4:20pm - 5:30pmE4: Household Finance II
Location: Room "Create"
Session Chair: Vitaly Orlov, University of St. Gallen
 

Reinvesting Dividends

Niklas Reinhardt1, Jan Müller-Dethard2, Martin Weber2

1Kiel University, Germany; 2University of Mannheim, Germany

Discussant: Tobin Hanspal (WU Vienna University of Economics and Business)

We challenge conventional wisdom that retail investors largely consume dividends and rarely reinvest them. Using a German online brokerage dataset, we show that the decision whether to consume or reinvest dividends depends on the structure of an investor’s brokerage account. Brokerage cash serves as a buffer that absorbs dividends, keeps them from being spent and, over the long run, is drawn down when dividends are reinvested. Using independent international survey evidence, we show that an account structure including brokerage cash is the rule, not an exception. Therefore, our results generalize to a large share of the retail investor population.

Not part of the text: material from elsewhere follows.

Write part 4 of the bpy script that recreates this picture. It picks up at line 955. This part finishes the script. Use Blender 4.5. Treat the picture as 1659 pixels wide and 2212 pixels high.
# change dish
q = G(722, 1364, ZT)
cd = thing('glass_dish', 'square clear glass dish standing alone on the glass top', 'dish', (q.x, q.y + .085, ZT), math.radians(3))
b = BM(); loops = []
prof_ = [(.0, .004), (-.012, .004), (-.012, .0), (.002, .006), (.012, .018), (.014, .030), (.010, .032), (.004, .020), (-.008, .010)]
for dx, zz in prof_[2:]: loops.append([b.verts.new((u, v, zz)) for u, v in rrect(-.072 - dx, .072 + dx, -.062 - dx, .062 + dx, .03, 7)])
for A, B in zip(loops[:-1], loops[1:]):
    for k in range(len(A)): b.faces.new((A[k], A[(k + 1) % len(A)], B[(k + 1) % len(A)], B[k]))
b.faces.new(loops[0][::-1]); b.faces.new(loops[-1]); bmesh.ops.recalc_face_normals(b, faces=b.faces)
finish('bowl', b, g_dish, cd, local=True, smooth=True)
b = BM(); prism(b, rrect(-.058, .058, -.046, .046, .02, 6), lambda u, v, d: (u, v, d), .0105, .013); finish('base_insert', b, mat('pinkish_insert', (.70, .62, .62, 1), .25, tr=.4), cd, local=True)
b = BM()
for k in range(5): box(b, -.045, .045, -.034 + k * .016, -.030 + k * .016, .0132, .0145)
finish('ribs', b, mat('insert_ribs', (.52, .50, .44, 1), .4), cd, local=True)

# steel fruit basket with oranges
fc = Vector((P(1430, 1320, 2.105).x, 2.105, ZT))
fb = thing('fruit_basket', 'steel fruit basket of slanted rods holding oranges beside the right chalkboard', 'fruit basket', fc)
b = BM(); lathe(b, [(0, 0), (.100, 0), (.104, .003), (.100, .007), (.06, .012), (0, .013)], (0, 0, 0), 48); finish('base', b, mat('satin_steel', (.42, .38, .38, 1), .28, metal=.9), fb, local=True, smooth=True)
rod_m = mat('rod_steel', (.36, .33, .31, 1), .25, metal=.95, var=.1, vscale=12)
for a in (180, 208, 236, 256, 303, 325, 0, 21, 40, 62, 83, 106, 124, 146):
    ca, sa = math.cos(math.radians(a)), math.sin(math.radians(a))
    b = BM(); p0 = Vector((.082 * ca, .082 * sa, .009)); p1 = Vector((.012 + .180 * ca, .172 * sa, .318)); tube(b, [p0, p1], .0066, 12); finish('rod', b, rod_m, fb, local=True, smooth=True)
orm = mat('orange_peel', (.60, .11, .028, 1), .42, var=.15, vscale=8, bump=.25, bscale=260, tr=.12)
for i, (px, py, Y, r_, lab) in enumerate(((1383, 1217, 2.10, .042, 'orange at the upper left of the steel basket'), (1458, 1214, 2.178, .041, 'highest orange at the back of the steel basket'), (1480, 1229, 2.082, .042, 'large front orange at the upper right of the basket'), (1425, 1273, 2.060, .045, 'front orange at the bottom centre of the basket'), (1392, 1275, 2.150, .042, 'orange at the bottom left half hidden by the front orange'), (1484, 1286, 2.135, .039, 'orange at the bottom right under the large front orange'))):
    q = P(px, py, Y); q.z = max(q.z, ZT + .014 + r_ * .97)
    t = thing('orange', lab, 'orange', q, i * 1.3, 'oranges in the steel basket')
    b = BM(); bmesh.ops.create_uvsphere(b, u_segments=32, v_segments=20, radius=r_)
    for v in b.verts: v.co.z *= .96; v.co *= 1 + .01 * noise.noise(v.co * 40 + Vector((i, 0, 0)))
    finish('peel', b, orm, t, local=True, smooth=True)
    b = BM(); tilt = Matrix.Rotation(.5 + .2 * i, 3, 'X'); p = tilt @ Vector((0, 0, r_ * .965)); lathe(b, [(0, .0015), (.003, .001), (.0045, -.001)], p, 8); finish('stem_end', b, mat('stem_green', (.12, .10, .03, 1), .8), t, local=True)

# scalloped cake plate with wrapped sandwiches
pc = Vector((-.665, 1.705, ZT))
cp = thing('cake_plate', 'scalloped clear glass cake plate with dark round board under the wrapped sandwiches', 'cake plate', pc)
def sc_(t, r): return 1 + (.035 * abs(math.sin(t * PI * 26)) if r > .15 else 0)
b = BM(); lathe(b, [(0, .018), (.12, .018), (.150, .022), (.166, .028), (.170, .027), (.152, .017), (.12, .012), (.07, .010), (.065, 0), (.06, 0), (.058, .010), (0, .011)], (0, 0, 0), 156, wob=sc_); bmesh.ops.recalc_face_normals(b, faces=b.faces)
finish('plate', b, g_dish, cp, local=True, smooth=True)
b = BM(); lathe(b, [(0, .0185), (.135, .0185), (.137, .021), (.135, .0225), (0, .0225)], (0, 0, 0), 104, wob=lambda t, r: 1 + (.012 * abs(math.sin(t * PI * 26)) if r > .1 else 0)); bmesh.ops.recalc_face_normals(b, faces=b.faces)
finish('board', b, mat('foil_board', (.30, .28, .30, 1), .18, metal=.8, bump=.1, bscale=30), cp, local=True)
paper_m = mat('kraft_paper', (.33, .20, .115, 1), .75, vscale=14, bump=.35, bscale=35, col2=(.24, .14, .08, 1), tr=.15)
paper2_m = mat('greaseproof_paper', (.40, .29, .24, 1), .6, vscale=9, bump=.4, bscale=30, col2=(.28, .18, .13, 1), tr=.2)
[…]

Individual Investors' Housing Income and Interest Rates Fluctuations

Antonio Gargano1, Marco Giacoletti2

1University of Houston, United States of America; 2USC Marshall, United States of America

Discussant: Felix Fattinger (Vienna University of Economics and Business)

Little is known about the participation of small individual landlords in the rental market, and about rental income earned by households. Using unique tax filings data from Australia, we show that 20% of middle and retirement age median-income individuals are landlords. This fraction has risen over the last 20 years, increasing by 80% for the retirement age group. We provide evidence linking this change to cuts in interest rates, which have led older individuals to substitute interest income with rental income. Higher participation in the rental market rises individuals’ exposure to local shocks, increases house prices, and lowers rental yields.